At right: The Belmont Book Award, given for the best book on country music, is presented at the annual International Country Music Conference at Belmont University. Will the Circle Be Unbroken: Country Music in America, edited by Paul Kingsbury and Alanna Nash, with picture editor F. Lynne Bachleda, won the award for calendar year 2006. Pictured, left to right, are F. Lynn Bachleda, Eddy Arnold, Paul
Kingsbury and awards chair Don Cusic.
Will the Circle Be Unbroken: Country Music in America, edited by Paul Kingsbury and Alanna Nash and published by DK Publishing has been announced as the winner of the Belmont Book Award. The award given annually by Belmont University honors the writer and the editor of the Best Book on Country Music. The presentation occurred on Friday, May 25, at a special awards luncheon held during the International Country Music Conference held at Belmont May 24-26.
The book Will the Circle Be Unbroken is a project of the Country Music Hall of Fame and Foundation, whose photos were used extensively in this comprehensive history of country music.

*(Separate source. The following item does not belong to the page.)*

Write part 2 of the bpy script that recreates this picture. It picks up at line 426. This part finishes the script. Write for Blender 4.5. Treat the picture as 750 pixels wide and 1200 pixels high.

“This book joins a line of distinguished books about country music since we inaugurated this award in 1996,” founder and chair of the Belmont Book Award, Don Cusic, said. “Will the Circle Be Unbroken represents the best of scholarly research in country music and the editors, Paul Kingsbury and Alanna Nash, are outstanding authors of previous books. In fact, Alanna Nash’s biography of Colonel Tom Parker and the Country Music Encyclopedia edited by Paul Kingsbury were previous winners of this honor.”
The award is determined by a blue ribbon panel of experts. Books published in the previous calendar year are eligible and a wide variety of books on country music are considered, from scholarly studies of various aspects of country music to biographies and autobiographies.